AIM OF THE TASK - Exactly reproduce the lines that run from the one containing "Write the bpy" through the one containing "sc.cycles.use_denoising = True", ends included, with no pictures.

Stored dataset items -
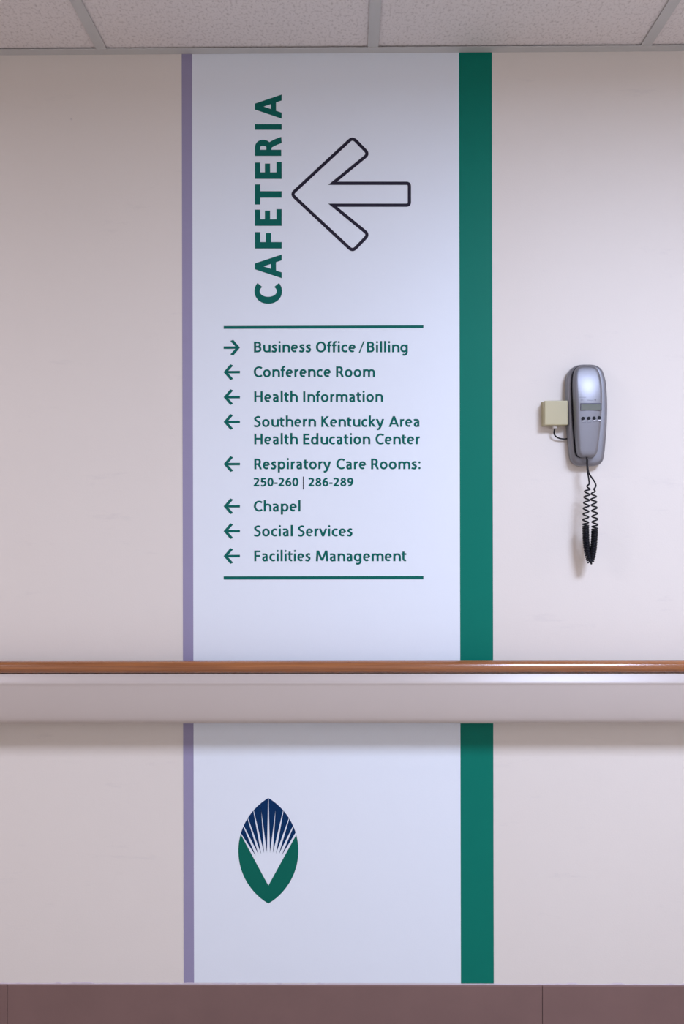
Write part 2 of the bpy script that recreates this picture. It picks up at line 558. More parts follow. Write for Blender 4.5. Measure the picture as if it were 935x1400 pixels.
def glyph(ch, hx, hy):
    XH, CH, AS, DG = 484, 674, 712, 650
    L = 68 + hx
    xt, ct = XH - hy + 8, CH - hy
    S = lambda *p, **k: dict(pts=list(p), **k)
    C = lambda pts, **k: dict(pts=pts, **k)
    A = ell
    if ch == 'n': return 562, [S((L, 0), (L, XH)), C(A(L + 172, 270, 172, xt - 270, 172, 0, s=2.25) + [(L + 344, 0)])]
    if ch == 'u': return 562, [S((L + 344, 0), (L + 344, XH)), C([(L, XH)] + A(L + 172, 214, 172, 214 - hy + 8, 180, 352, s=2.25))]
    if ch == 'h': return 562, [S((L, 0), (L, AS)), C(A(L + 172, 270, 172, xt - 270, 172, 0, s=2.25) + [(L + 344, 0)])]
    if ch == 'm': return 846, [S((L, 0), (L, XH)), C(A(L + 155, 280, 155, xt - 280, 172, 0, s=2.25) + [(L + 310, 0)]),
                               C(A(L + 465, 280, 155, xt - 280, 172, 0, s=2.25) + [(L + 620, 0)])]
    if ch == 'i': return 255, [S((L, 0), (L, XH)), C(A(L, 640, 34, 34, 0, 360, 14), w=34)]
    if ch == 'l': return 258, [S((L, 0), (L, AS))]
    if ch == 'I': return 275, [S((L, 0), (L, CH))]
    if ch == 'r': return 352, [S((L, 0), (L, XH)), C(A(L + 172, 260, 172, xt - 260, 172, 84, 12, s=2.1))]
    if ch == 'o': return 560, [C(A(280, 242, 242 - hx, 252 - hy, 0, 360, 36, s=2.1))]
    if ch == 'c': return 450, [C(A(282, 242, 246 - hx, 252 - hy, 52, 308, 28, s=2.1))]
    if ch == 'e': return 512, [S((40 + hx, 252), (472 - hx, 252), k=0.9), C(A(262, 245, 226 - hx, 249 - hy, 2, 305, 30, s=2.15))]
    if ch == 'a': return 494, [C(cm((82, 408), (150, 442 + 50 - hy), (235, xt)) + A(245, 320, 425 - hx - 245, xt - 320, 88, 0, 8, s=2.2) + [(425 - hx, 120), (435 - hx, 0)]),
                               C(cm((425 - hx, 282), (300, 274), (175, 232), (86 + 50, 150), (165, 66), (235, 40), (330, 75), (425 - hx, 160)))]
    if ch == 'd': return 575, [S((507 - hx, 0), (507 - hx, AS)), C(A(265, 242, 237 - hx, 250 - hy, 0, 360, 36, s=2.15))]
    if ch == 'p': return 575, [S((L, -200), (L, XH)), C(A(310, 242, 237 - hx, 250 - hy, 0, 360, 36, s=2.15))]
    if ch == 'g': return 570, [C([(507 - hx, XH), (507 - hx, 20)] + A(278, 10, 507 - hx - 278, 175, 0, -128, 14)), C(A(265, 242, 237 - hx, 250 - hy, 0, 360, 36, s=2.15))]
    if ch == 'f': return 312, [C([(145, 0), (145, 530)] + A(285, 545, 140, 714 - hy - 545, 180, 78, 10)), S((22, 442), (292, 442), k=0.92)]
    if ch == 't': return 350, [C([(142, 600), (142, 150)] + A(258, 150, 116, 150 - hy + 6, 180, 292, 10)), S((22, 442), (325, 442), k=0.92)]
    if ch == 's': return 412, [C(cm((352, 415), (235, 448), (120, 358), (208, 268), (316, 190), (268, 60), (190, 38), (48, 74)))]
    if ch == 'S': return 520, [C(cm((438, 602), (300, 638), (150, 560), (136, 470), (240, 370), (372, 290), (412, 180), (330, 62), (220, 36), (58, 78)))]
    if ch == 'B': return 580, [S((L, 0), (L, CH)), C([(L, ct)] + A(285, (ct + 355) / 2, 190 - 20, (ct - 355) / 2, 90, -90, 16, s=2.2) + [(L, 355)], k=1),
                               C([(L, 355)] + A(290, (hy + 355) / 2, 540 - hx - 290, (355 - hy) / 2, 90, -90, 16, s=2.2) + [(L, hy)])]
    if ch == 'R': return 575, [S((L, 0), (L, CH)), C([(L, ct)] + A(290, (ct + 320) / 2, 490 - hx - 290, (ct - 320) / 2, 90, -90, 16, s=2.2) + [(L, 320)]),
                               C(cm((250, 318), (345, 285), (425, 150), (485, 0)), h=1)]
    if ch == 'K': return 585, [S((L, 0), (L, CH)), S((478, CH), (150, 322), h=1), S((215, 400), (505, 0), h=1)]
    if ch == 'k': return 518, [S((L, 0), (L, AS)), S((405, XH), (150, 205), h=1), S((205, 290), (448, 0), h=1)]
    if ch == 'y': return 512, [S((66, XH), (272, 10), h=1), C([(452, XH), (300, 40)] + cm((285, 5), (220, -105), (160, -150), (52, -165)), h=2)]
    if ch == 'v': return 510, [S((66, XH), (255, 0), h=1), S((446, XH), (255, 0), h=1)]
    if ch == 'A': return 650, [S((68, 0), (324, CH), h=1), S((582, 0), (326, CH), h=1), S((165, 205), (485, 205), k=0.95)]
    if ch == 'M': return 840, [S((98, 0), (142, CH), h=1), S((742, 0), (698, CH), h=1), S((158, CH), (420, 40), h=1), S((682, CH), (420, 40), h=1)]
    if ch == 'C': return 588, [C(A(372, 337, 332 - hx, 345 - hy, 48, 312, 30, s=2.05))]
    if ch == 'O': return 700, [C(A(350, 337, 314 - hx, 345 - hy, 0, 360, 40, s=2.05))]
    if ch == 'H': return 665, [S((L, 0), (L, CH)), S((597 - hx, 0), (597 - hx, CH)), S((L, 355), (597 - hx, 355))]
    if ch == 'E': return 528, [S((L, 0), (L, CH)), S((L, ct), (468, ct)), S((L, 358), (442, 358)), S((L, hy), (480, hy))]
    if ch == 'F': return 515, [S((L, 0), (L, CH)), S((L, ct), (470, ct)), S((L, 335), (448, 335))]
    if ch == 'T': return 530, [S((265, 0), (265, CH)), S((15, ct), (515, ct))]
    if ch == '2': return 540, [C(cm((72, 545), (160, 600), (250, DG - hy), (385, 540), (385, 420), (280, 250), (105, 60))), S((45, hy), (485, hy))]
    if ch == '5': return 540, [S((155, DG - hy), (460, DG - hy)), C([(160, DG)] + cm((132, 335), (250, 372), (380, 320), (420, 205), (350, 80), (220, 40), (60, 72)))]
    if ch == '0': return 540, [C(A(270, 325, 238 - hx, 335 - hy, 0, 360, 36, s=2.15))]
    if ch in '69':
        g = [C(A(275, 208, 232 - hx, 216 - hy, 0, 360, 32)), C(cm((430, DG - hy + 5), (280, 575), (140, 420), (98, 208)))]
        if ch == '9':
            for s_ in g: s_['pts'] = [(540 - x, DG - y) for x, y in s_['pts']]
        return 540, g
    if ch == '8': return 540, [C(A(270, 487, 200 - hx, 168 - hy, 0, 360, 30)), C(A(270, 185, 232 - hx, 193 - hy, 0, 360, 32))]
    if ch == '-': return 310, [S((30, 240), (280, 240))]
    if ch == ':': return 255, [C(A(127, 62, 34, 34, 0, 360, 14), w=34), C(A(127, 420, 34, 34, 0, 360, 14), w=34)]
    if ch == '/': return 340, [S((20, -40), (320, 700), h=1, k=0.62)]
    raise ValueError(ch)


def ribbon(pts, hx, hy, hcap=0, k=1.0, w=None):
    """left and right edge of a stroke"""
    pts = [p for i, p in enumerate(pts) if i == 0 or math.dist(p, pts[i - 1]) > 0.5]
    closed = math.dist(pts[0], pts[-1]) < 1.0
    if closed: pts = pts[:-1]
    n = len(pts)
    Lp, Rp = [], []
    for i in range(n):
        a = pts[(i - 1) % n] if closed or i > 0 else pts[i]
        b = pts[(i + 1) % n] if closed or i < n - 1 else pts[i]
        tx, ty = b[0] - a[0], b[1] - a[1]
        l = math.hypot(tx, ty); tx /= l; ty /= l
        nx, ny = -ty, tx
        h = w or math.sqrt((nx * hx) ** 2 + (ny * hy) ** 2) * k
        le = [pts[i][0] + nx * h, pts[i][1] + ny * h]
        ri = [pts[i][0] - nx * h, pts[i][1] - ny * h]
        if not closed and ((i == 0 and hcap) or (i == n - 1 and hcap == 1)) and abs(ty) > 0.3:
            for q in (le, ri):
                s = (pts[i][1] - q[1]) / ty
                q[0] += tx * s; q[1] += ty * s
        Lp.append(tuple(le)); Rp.append(tuple(ri))
    return Lp, Rp, closed


def text_geometry(word, hx=54, hy=45, track=0):
    """list of ribbons and the x extent of a word in glyph units"""
    x = 0
    out = []
    for ch in word:
        adv, strokes = glyph(ch, hx, hy)
        for s in strokes:
            Lp, Rp, c = ribbon(s['pts'], hx, hy, s.get('h', 0), s.get('k', 1.0), s.get('w'))
            out.append(([(a + x, b) for a, b in Lp], [(a + x, b) for a, b in Rp], c))
        x += adv + track
    xs = [p[0] for r in out for side in r[:2] for p in side]
    return out, min(xs), max(xs)


def ribbons_to_bm(bm, ribs, fn, y_back, y_front):
    for i_, (Lp, Rp, closed) in enumerate(ribs):
        n = len(Lp)
        V = []
        y_front = y_front - 0.000012 if i_ else y_front
        for a, b in zip(Lp, Rp):
            (xa, za), (xb, zb) = fn(a), fn(b)
            V.append((bm.verts.new((xa, y_front, za)), bm.verts.new((xb, y_front, zb)),
                      bm.verts.new((xa, y_back, za)), bm.verts.new((xb, y_back, zb))))
        m = n if closed else n - 1
        for i in range(m):
            p, q = V[i], V[(i + 1) % n]
            bm.faces.new((p[0], p[1], q[1], q[0]))
            bm.faces.new((p[2], q[2], q[3], p[3]))
            bm.faces.new((p[0], q[0], q[2], p[2]))
            bm.faces.new((p[1], p[3], q[3], q[1]))
        if not closed:
            bm.faces.new((V[0][0], V[0][2], V[0][3], V[0][1]))
            bm.faces.new((V[-1][0], V[-1][1], V[-1][3], V[-1][2]))


# ------------------------------------------------------------------ the wall sign
U = 1 / 603.0
sign = empty('wall_sign', (0, 0, BASE_Z))
SO = (0, 0, BASE_Z)
tag(sign, 'floor-to-ceiling white vinyl directory sign on the wall, edged by green and grey stripes', 'sign')
Z0, Z1 = BASE_Z + 0.0022, H_CEIL - 0.0008
T0 = -0.0006
xa, xb, xc, xd = P(249.8, 700).x, P(264.0, 700).x, P(628.6, 700).x, P(673.6, 700).x
for nm, a, b, m in (('purple_stripe', xa, xb, 'purple_vinyl'), ('white_panel', xb, xc, 'white_vinyl'), ('green_stripe', xc, xd, 'green_vinyl')):
    bm = bmesh.new(); box(bm, a, b, T0, 0, Z0, Z1)
    o = local(new_obj(nm, bm, M[m], sign), SO)
    if nm == 'white_panel': panel = o
T1 = T0 - 0.0003


def wp(px, py):
    v = P(px, py)
    return (v.x, v.z)


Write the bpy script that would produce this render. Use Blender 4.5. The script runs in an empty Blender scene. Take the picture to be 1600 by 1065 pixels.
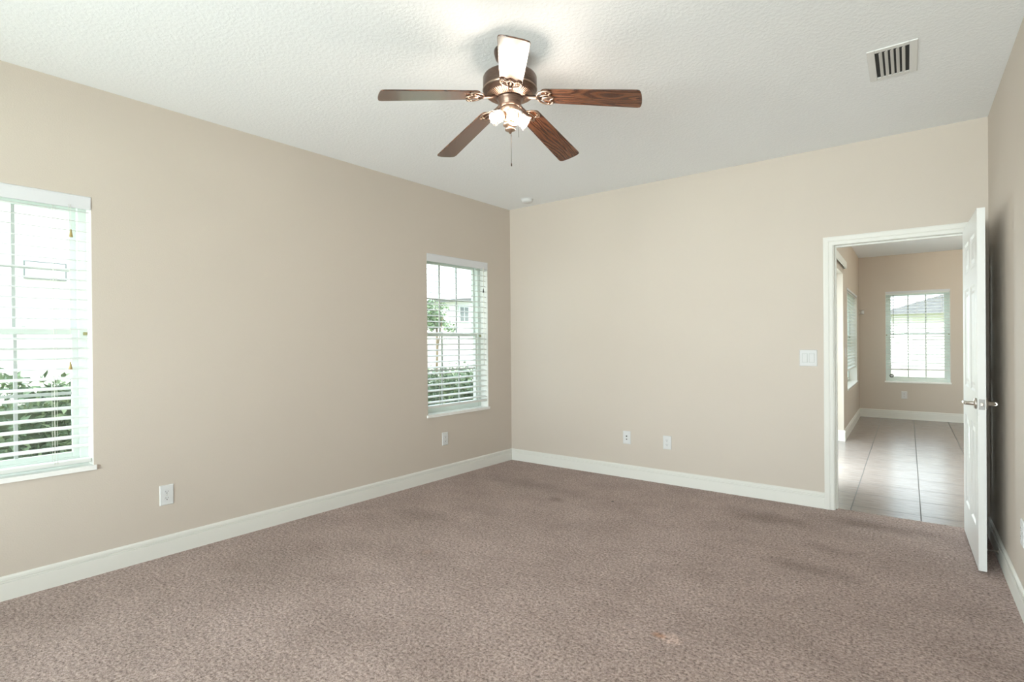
import bpy, bmesh, math, random
from mathutils import Vector, Matrix
PI = math.pi
sc = bpy.context.scene
COL = sc.collection

# ------------------------------------------------------------------ camera
H = 2.743
CAM = Vector((3.49984, -4.66661, 1.28833))
F_PX, PPX, PPY = 827.089, 798.138, 536.911
cd = bpy.data.cameras.new('camera')
cam = bpy.data.objects.new('camera', cd); COL.objects.link(cam)
right = Vector((0.79997133, 0.59998093, -0.00829195))
up = Vector((0.00497868, 0.00718161, 0.99996182))
fwd = Vector((-0.60001757, 0.79998207, -0.00275797))
cam.matrix_world = Matrix((
    (right.x, up.x, -fwd.x, CAM.x),
    (right.y, up.y, -fwd.y, CAM.y),
    (right.z, up.z, -fwd.z, CAM.z),
    (0, 0, 0, 1)))
cd.sensor_width = 36.0
cd.sensor_fit = 'HORIZONTAL'
cd.lens = F_PX * 36.0 / 1600.0
cd.shift_x = (800 - PPX) / 1600.0
cd.shift_y = (PPY - 532.5) / 1600.0
cd.clip_start = 0.05
cd.clip_end = 300
sc.camera = cam

# ------------------------------------------------------------------ exposure, sky, sun, daylight, fill lights
vs = sc.view_settings
vs.view_transform = 'Standard'; vs.look = 'None'; vs.gamma = 1.0; vs.exposure = 0.45
vs.use_curve_mapping = False
sc.cycles.max_bounces = 10
sc.cycles.diffuse_bounces = 7
sc.cycles.glossy_bounces = 4
sc.cycles.transmission_bounces = 8
sc.cycles.transparent_max_bounces = 24
sc.cycles.sample_clamp_indirect = 4.0
sc.cycles.use_denoising = True

world = bpy.data.worlds.new('sky'); sc.world = world
world.use_nodes = True
wn = world.node_tree; wn.nodes.clear()
wo = wn.nodes.new('ShaderNodeOutputWorld'); wb = wn.nodes.new('ShaderNodeBackground')
tc = wn.nodes.new('ShaderNodeTexCoord'); sx = wn.nodes.new('ShaderNodeSeparateXYZ')
cr = wn.nodes.new('ShaderNodeValToRGB')
wn.links.new(tc.outputs['Generated'], sx.inputs[0]); wn.links.new(sx.outputs['Z'], cr.inputs[0])
e_ = cr.color_ramp.elements                      # hazy bright sky: pale low down, much brighter overhead
e_[0].position = 0.0; e_[0].color = (0.90, 0.96, 1.0, 1)
e_[1].position = 0.6; e_[1].color = (0.86, 0.93, 1.0, 1)
q_ = e_.new(0.22); q_.color = (0.72, 0.86, 1.0, 1)
wn.links.new(cr.outputs[0], wb.inputs[0]); wn.links.new(wb.outputs[0], wo.inputs[0])
wb.inputs[1].default_value = 3.0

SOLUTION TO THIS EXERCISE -
Write the bpy script that would produce this render. Use Blender 4.5. The script runs in an empty Blender scene. Take the picture to be 1600 by 1065 pixels.
import bpy, bmesh, math, random
from mathutils import Vector, Matrix
PI = math.pi
sc = bpy.context.scene
COL = sc.collection

# ------------------------------------------------------------------ camera
H = 2.743
CAM = Vector((3.49984, -4.66661, 1.28833))
F_PX, PPX, PPY = 827.089, 798.138, 536.911
cd = bpy.data.cameras.new('camera')
cam = bpy.data.objects.new('camera', cd); COL.objects.link(cam)
right = Vector((0.79997133, 0.59998093, -0.00829195))
up = Vector((0.00497868, 0.00718161, 0.99996182))
fwd = Vector((-0.60001757, 0.79998207, -0.00275797))
cam.matrix_world = Matrix((
    (right.x, up.x, -fwd.x, CAM.x),
    (right.y, up.y, -fwd.y, CAM.y),
    (right.z, up.z, -fwd.z, CAM.z),
    (0, 0, 0, 1)))
cd.sensor_width = 36.0
cd.sensor_fit = 'HORIZONTAL'
cd.lens = F_PX * 36.0 / 1600.0
cd.shift_x = (800 - PPX) / 1600.0
cd.shift_y = (PPY - 532.5) / 1600.0
cd.clip_start = 0.05
cd.clip_end = 300
sc.camera = cam

# ------------------------------------------------------------------ exposure, sky, sun, daylight, fill lights
vs = sc.view_settings
vs.view_transform = 'Standard'; vs.look = 'None'; vs.gamma = 1.0; vs.exposure = 0.45
vs.use_curve_mapping = False
sc.cycles.max_bounces = 10
sc.cycles.diffuse_bounces = 7
sc.cycles.glossy_bounces = 4
sc.cycles.transmission_bounces = 8
sc.cycles.transparent_max_bounces = 24
sc.cycles.sample_clamp_indirect = 4.0
sc.cycles.use_denoising = True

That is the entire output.